“Makna Pesan Kada-Kada Tominaa Dalam Acara Rambu Solo’ dan Rambu Tuka’ Di Tana Toraja”.
Tominaa adalah salah satu Tokoh adat masyarakat Toraja yang dalam kepercayaan leluhur masyarakat Toraja yang disebut Aluk Todolo berfungsi sebagai pendoa dan pemimin pemberian sesajen.
Kada-kada Tominaa adalah rangkaian bahasa sastra Toraja yang biasa disampaikan oleh Tominaa dalam upacara adat Rambu Solo’ dan Rambu Tuka’ di Tana Toraja.

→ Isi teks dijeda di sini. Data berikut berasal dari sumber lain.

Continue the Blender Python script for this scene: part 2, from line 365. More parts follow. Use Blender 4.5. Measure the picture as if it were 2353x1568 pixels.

Seperti daerah lain, orang Toraja mempunyai bahasa sendiri yakni Bahasa Toraja yang biasa digunakan sebagi alat komunikasi di rumah atau pergaulan hidup sehari-hari disamping bahasa Indonesia sebagai bahasa nasional. Bahasa Toraja terdiri atas dua jenis yaitu bahasa Toraja biasa yang merupakan bahasa Toraja yang digunakan sebagai bahasa pergaulan sehari-hari dan bahasa Tominaa yang sering digunakan dalam upacara adat Toraja.
Bahasa Tominaa berbeda dengan bahasa Toraja yang biasa digunakan oleh masyarakat Toraja pada umumnya sebagai alat komunikasi sehari-hari. Kada-kada Tominaa disebut sebagai bahasa Toraja tingkat tinggi karena kemampuan untuk menyampaikan bahasa ini hanya dimiliki oleh orang tertentu saja dan dalam penyampainnya tidak boleh menyimpang dari situasi atau acara adat yang sedang berlangsung.
Contoh yang membedakan bahasa Tomina dengan bahasa lain adalah susunan suku kata. Agar pengucapan kada-kada Tominaa enak didengar setiap satu rangkaian kata harus terdiri atas delapan suku kata. Misalnya “Tabe’ ambe’ tabe’ indo, siman angga sola nasang” satu rangkaian kada-kada Tominaa tersebut terdiri atas delapan suku kata yaitu : Ta-be’ am-be’ ta-be’ in-do’, si-man ang-ga so-la na-sang.
Dalam pengungkapannya bahasa Tominaa menggunakan gaya Allegoris dengan menggunakan kiasan atau lambang-lambang sehingga ada sebagian orang yang tidak memahaminya. Misalnya ungkapan duka dalam acara Rambu Solo’ “Susi to na siok langkan, na timpayo manuk-manuk” artinya “Bagaikan disambar elang,
dimangsa burung-burung”. Makna sebenarnya adalah ungkapan duka yang sangat mendalam karena orang upacarakan mati secara tiba-tiba.
Bagi orang yang tidak memahami budaya Toraja, bila mendengar secara langsung Kada-kada Tominaa baik upacara Rambu Solo’ maupun Rambu Tuka’ mungkin beranggapan bahwa apa yang disampaikan oleh Tominaa hanyalah rangkaian kata-kata yang biasa yang tidak memiliki arti sama sekali. Namun bagi masyarakat Toraja Kada Tominaa mengandung makna yang sangat mendalam. Pesan-pesan yang terdapat dalam Kada Tominaa bukan hanya sekedar pesan biasa yang dibuat tanpa mengandung arti, akan tetapi Kada Tominaa tersebut disampaikan dengan memiliki maksud dan tujuan tertentu.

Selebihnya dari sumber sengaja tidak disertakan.